旧グラバー住宅には、戦中までトーマス・B・グラバーの息子、倉場富三郎が住んでいました。彼は憲兵から敵国のスパイとして厳しい監視の目を向けられるなかで、対岸の造船所を見渡せる自宅を昭和14年(1939)に退去し、そして終戦の直後に自害しました。彼が当時の長崎市長に宛てた遺書では、長崎市の復興に役立てほしいと、巨額を市に遺贈する旨が記されていました。

日本の占領が続くなか、昭和21年(1946)1月、進駐軍の主力部隊は佐世保へ移動します。活水女学校と海星中学校では、机も備品も失われた空虚な教室から、学校生活が再び始まりました。
一方、戦災を乗り越えた洋風建築たちは取り壊され、建て替えられていきます。このような古い建物の滅失は、高度成長の波を受け、全国で起こっていました。各地で市民や自治体による町並み保存運動が起こりましたが、これを受けて、昭和50年(1975)の文化財保護法改正によって、伝統的建造物群保存地区として、歴史的な町並みが法的に保護されるようになりました。長崎市でも昭和50年代の洋風建築の市有化や、市民による旧香港上海銀行長崎支店の保存運動などを経て、旧居留地の町並みが保存されるに至っています。
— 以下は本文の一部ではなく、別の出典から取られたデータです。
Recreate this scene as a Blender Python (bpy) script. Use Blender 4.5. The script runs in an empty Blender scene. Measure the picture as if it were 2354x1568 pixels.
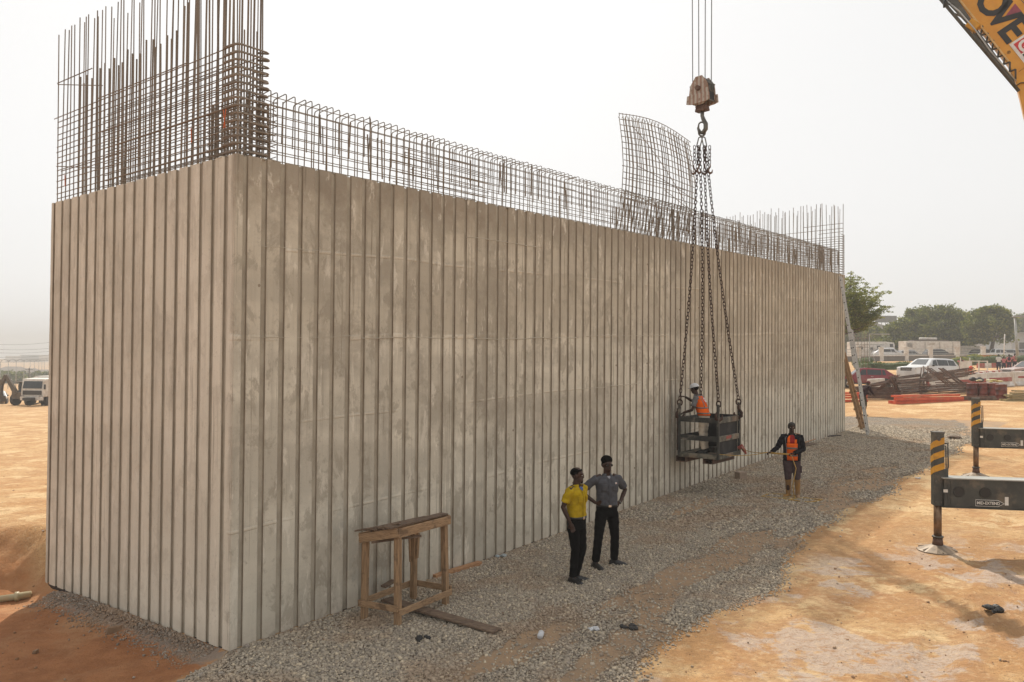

まだまだ語りつくせませんが、「長崎居留地と戦争」は、ひとまず今回で完結です。
長崎居留地で過ごした外国人には、長崎を愛し、長崎の人々と仲良くなった方も多かったでしょう。そんなお隣さんが、国同士の都合によって、ある日突然“敵”になってしまうのはとても悲しいことではないかと、終戦80年を迎えてしみじみと考えてしまうのです。

(長崎市長崎学研究所 学芸員 田中 希和)

東山手十二番館全景

東山手十二番館。明治元年(1868)建築と推定されています。昭和51年(1976)、学校法人海星学院から長崎市へ寄贈されました。現在は旧居留地私学歴史資料館(入館無料)として活用され、また旧居留地の桜の名所の一つとして知られています。

 

東山手十二番館窓ガラス

東山手十二番館には往時の技術でつくられた、いわゆる“歪みガラス”が残っています。画像でも、外の景色の一部が歪んで見えていますが、この様子をぜひ実際に現地でもご覧ください。